Like many authors, I’ve been fortunate enough to occasionally enjoy the highly-valued assistance of friends, family members, readers, and colleagues who provide needed feedback on different aspects of my writerly existence. Some at times have even gone far beyond providing feedback to actually posting online, or presenting offline, blurbs and recommendations that help not only to promote my work but also to define it. A current case in point is what one bibliophile-friendly techno-princess has called my real-time photo make-over: as in the image seen here along with several others designed to update my “digital PR profile,” featuring the photo by RS Special (whose request not to use their full name I hereby honor).
Being a writer, I dive headlong nearly every day into a torrential flow of words sparkling with possibilities and I work to extract from that flow different sounds, imagery, ideas, and entire compositions capable of offering relevant reflections of the world both inside and outside my own head. Such a daily exercise in disciplined creative passion tends to focus my thoughts more on striking a balance between the unyielding clarity of prose and the seductive allusiveness of poetry than on the demands of managing a public image. I recognize the necessity of doing so in our 21st century techno-blitzed world but it simply is not my forte. Which is I why I am totally sincere when expressing gratitude to long-time colleagues who adopt my PR-challenged cause for a day or two and make a useful contribution to something––call it literacy–– that goes beyond me as an individual.

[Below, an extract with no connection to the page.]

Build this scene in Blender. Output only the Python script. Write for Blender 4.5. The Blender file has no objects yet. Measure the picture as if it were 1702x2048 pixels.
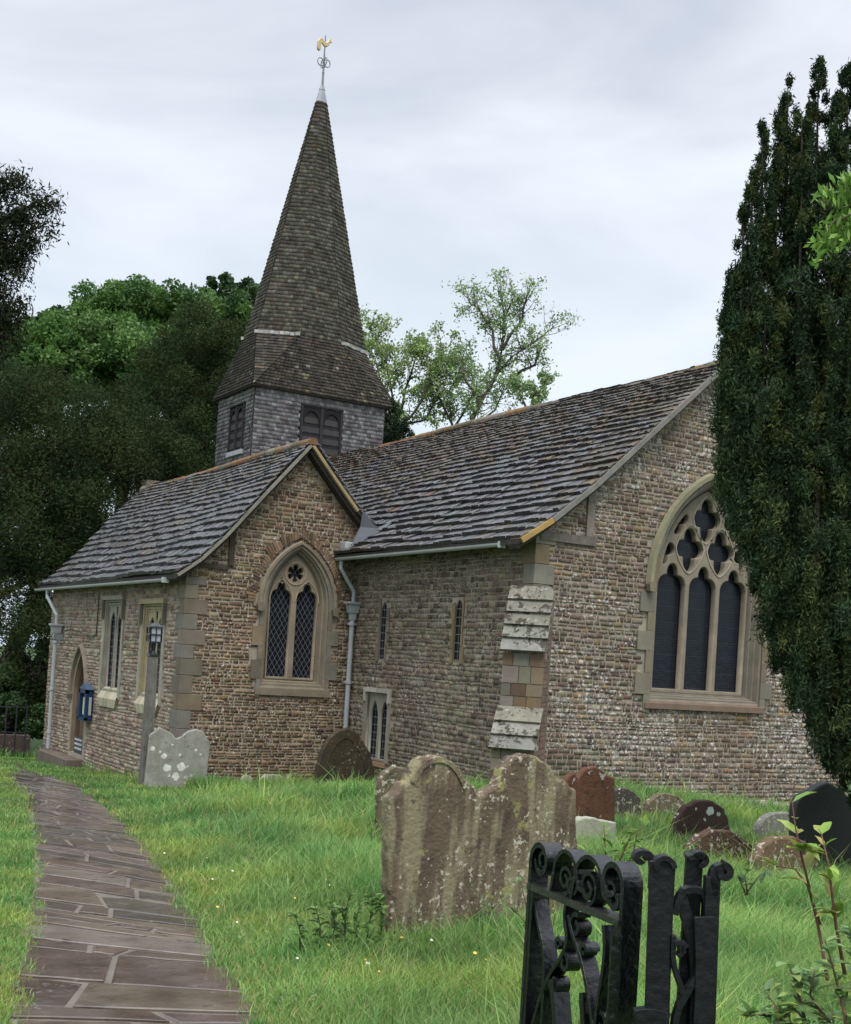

Because I give myself so wholly to the furious embrace of words on a regular basis, I rarely classify myself as one kind of writer or another. It is usually editors or readers who make for me the distinction of when I am more present in the world, or on the page, as an essayist, or fiction-writer, or some kind of fever-driven scribbler. Obviously, I know the difference between various literary forms but it’s not unusual for one genre during a heated word-session to flow at will into another–– much the way a dancing couple or individual might keep boogying from one song to the next. It is also often a writer or reader who will decide which of the subjects I address––whether politics, spirituality, literature, sexuality, relationships, history, etc.–– best suits me for them as a writer. I know me as a self-contained multiverse but realize most humans prefer the more simplistic label of a single category.
And so I’m often intrigued to discover which of my literary aspects, or perhaps personas might be a more interesting word, stand out the most in the mind of another. One of the main reasons I like the particular image seen here––though yes, I do like the entire series–– is because it does block the flow of words through my life into some of the different literary forms that have accumulated around me: poet, fiction-writer, editor, journalist, and historian. I appreciate the central photo because the gray glittering in the beard stands as evidence that the painted words have not simply been attached to the image to make colorful unwarranted claims. They are there because over a period of years of diving in and out of the torrential flow of possibilities, they have, thankfully, now been earned.